Written request: How many lines in the entries below include the string "location"? Answer with the number only.

Material for the task:
════
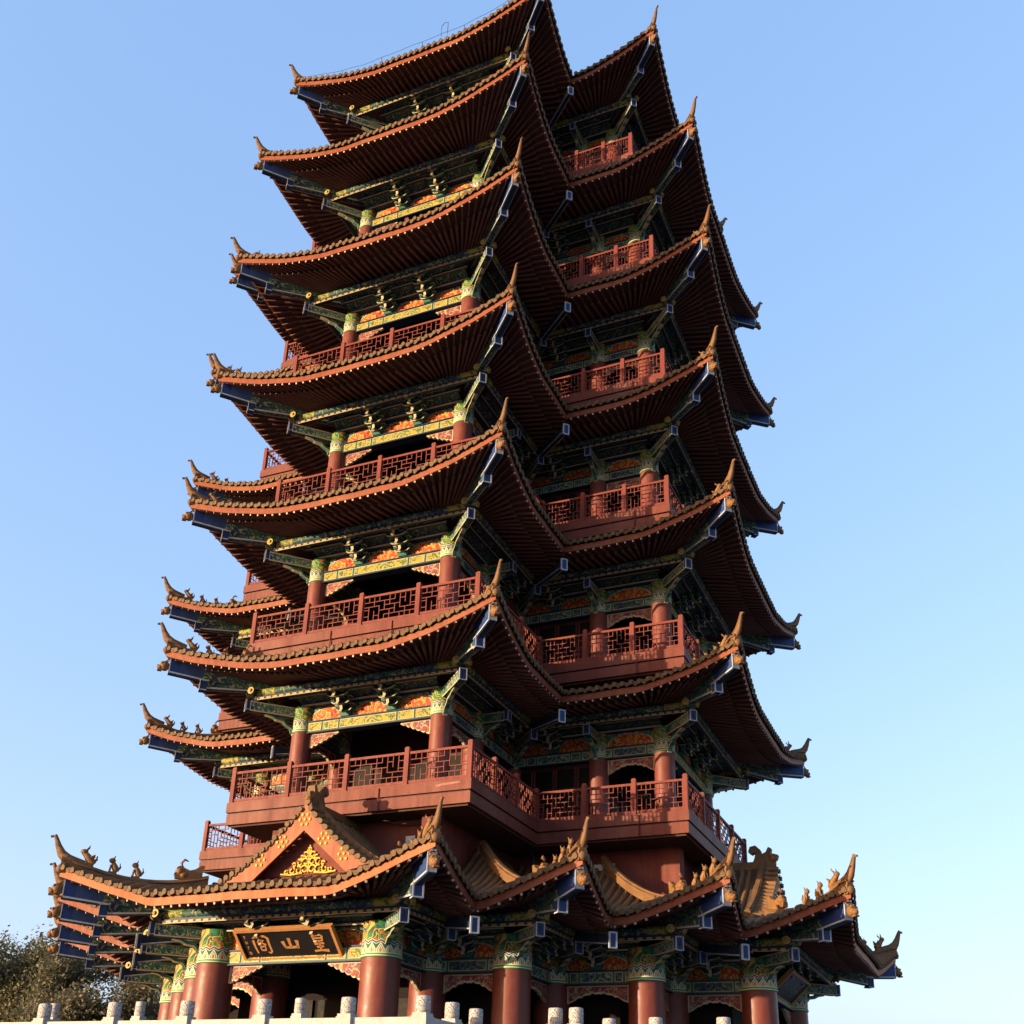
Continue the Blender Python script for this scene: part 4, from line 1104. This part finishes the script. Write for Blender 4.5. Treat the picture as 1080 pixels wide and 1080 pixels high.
════
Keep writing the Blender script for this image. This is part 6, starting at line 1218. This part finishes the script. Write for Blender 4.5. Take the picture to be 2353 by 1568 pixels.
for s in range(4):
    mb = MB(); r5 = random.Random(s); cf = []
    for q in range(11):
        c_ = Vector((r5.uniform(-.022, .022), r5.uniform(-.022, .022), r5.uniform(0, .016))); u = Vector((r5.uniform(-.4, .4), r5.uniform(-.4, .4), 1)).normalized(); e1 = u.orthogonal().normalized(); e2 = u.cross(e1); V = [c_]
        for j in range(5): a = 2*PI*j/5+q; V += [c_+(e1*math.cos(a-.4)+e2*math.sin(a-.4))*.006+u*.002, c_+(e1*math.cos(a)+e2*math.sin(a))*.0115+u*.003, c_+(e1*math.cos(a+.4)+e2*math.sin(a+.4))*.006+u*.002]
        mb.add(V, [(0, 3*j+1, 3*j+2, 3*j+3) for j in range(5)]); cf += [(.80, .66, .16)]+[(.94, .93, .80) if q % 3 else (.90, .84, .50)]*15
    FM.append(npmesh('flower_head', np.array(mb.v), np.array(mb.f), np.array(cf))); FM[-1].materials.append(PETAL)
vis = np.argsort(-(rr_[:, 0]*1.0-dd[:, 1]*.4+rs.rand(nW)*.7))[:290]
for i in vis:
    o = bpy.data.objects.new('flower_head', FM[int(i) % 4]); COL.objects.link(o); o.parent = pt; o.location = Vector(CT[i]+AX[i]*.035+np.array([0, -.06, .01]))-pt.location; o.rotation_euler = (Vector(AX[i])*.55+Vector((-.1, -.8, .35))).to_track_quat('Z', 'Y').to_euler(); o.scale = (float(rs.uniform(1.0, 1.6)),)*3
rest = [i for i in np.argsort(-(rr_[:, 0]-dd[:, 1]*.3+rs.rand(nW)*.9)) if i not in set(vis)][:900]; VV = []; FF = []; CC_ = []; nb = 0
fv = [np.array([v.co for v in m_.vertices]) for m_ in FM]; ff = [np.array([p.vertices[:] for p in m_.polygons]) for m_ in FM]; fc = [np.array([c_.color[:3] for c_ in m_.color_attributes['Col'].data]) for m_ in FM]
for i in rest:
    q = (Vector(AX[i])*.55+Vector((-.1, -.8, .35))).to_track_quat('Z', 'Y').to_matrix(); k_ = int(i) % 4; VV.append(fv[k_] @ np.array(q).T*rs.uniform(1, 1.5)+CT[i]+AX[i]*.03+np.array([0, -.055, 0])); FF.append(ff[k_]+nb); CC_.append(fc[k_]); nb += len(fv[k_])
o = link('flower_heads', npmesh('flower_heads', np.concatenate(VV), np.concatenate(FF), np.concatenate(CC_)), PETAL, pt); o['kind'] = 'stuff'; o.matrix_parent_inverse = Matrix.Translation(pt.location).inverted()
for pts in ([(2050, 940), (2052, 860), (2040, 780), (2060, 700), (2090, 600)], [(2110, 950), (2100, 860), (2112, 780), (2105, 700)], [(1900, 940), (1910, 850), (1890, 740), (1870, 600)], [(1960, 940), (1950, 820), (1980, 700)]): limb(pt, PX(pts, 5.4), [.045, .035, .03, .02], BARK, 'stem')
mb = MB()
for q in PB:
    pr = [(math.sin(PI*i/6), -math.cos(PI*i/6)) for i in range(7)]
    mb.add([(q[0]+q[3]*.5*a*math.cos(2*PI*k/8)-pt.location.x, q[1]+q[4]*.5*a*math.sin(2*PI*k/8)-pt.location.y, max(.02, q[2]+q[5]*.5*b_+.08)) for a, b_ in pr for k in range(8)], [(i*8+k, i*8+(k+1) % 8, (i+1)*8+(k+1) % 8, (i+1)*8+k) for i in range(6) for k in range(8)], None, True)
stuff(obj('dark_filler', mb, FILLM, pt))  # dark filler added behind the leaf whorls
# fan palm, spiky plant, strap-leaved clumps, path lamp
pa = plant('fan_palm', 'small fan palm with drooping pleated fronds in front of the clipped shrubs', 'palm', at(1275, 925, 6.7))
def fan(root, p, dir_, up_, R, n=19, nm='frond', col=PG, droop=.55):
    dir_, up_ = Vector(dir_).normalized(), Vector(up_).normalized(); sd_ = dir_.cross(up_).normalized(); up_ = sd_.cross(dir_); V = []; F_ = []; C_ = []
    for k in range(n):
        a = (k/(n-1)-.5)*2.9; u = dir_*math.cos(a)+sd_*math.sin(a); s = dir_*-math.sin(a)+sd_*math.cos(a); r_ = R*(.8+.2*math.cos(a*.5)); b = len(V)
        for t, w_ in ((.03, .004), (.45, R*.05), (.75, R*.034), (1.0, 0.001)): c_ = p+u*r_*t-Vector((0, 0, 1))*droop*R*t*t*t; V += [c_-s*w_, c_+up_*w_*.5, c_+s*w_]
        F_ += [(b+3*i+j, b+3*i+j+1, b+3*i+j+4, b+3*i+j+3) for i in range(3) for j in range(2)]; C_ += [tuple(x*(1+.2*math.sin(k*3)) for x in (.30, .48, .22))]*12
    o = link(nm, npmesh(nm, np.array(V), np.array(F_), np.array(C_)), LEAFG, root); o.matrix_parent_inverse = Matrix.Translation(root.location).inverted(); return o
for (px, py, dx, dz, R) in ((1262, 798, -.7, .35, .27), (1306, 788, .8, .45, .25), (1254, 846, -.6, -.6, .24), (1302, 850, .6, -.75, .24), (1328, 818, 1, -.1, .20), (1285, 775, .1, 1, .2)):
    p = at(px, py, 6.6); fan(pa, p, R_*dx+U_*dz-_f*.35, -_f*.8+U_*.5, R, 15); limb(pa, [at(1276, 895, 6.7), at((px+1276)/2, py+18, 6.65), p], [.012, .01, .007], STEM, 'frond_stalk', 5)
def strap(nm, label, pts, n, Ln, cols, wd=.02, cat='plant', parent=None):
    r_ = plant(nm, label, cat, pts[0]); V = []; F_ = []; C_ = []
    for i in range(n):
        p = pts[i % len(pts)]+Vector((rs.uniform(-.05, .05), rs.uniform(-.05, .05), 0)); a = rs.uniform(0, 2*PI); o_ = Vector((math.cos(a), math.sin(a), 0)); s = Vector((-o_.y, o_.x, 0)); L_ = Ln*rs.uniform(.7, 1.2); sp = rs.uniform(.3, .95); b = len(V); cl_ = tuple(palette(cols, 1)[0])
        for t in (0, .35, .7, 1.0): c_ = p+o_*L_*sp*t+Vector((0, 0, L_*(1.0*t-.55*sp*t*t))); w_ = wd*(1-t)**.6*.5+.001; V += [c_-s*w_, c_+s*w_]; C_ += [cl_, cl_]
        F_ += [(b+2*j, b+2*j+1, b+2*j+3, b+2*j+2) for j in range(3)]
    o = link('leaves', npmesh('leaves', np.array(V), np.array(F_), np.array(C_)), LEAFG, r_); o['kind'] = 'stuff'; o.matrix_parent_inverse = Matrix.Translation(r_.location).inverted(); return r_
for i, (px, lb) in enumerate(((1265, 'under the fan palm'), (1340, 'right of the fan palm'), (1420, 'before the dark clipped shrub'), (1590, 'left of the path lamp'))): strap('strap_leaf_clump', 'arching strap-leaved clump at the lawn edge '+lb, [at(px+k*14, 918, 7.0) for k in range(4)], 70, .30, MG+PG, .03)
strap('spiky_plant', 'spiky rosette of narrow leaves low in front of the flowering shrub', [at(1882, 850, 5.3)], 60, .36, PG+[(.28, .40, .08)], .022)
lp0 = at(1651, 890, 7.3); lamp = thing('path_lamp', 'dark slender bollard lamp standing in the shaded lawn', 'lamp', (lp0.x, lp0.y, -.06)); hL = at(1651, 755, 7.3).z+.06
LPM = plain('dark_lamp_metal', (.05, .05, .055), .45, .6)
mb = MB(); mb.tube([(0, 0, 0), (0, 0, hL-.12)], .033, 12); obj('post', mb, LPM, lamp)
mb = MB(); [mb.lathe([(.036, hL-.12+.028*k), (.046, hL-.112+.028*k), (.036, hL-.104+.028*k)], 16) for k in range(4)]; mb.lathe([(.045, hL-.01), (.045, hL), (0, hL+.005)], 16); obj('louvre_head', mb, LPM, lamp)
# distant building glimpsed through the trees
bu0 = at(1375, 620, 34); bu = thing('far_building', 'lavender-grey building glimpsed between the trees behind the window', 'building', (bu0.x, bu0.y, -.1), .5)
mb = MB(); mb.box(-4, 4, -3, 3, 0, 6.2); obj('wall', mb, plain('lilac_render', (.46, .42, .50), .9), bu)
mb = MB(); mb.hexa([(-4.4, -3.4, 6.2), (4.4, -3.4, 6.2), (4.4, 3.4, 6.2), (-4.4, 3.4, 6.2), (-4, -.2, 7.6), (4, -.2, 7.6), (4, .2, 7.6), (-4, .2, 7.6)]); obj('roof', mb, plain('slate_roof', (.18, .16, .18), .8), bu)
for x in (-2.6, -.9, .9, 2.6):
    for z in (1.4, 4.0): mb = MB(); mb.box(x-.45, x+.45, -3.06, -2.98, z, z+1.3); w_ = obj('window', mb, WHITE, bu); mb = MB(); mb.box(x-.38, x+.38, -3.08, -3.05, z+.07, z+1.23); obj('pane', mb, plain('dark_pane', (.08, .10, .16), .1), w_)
════
Expected answer: 5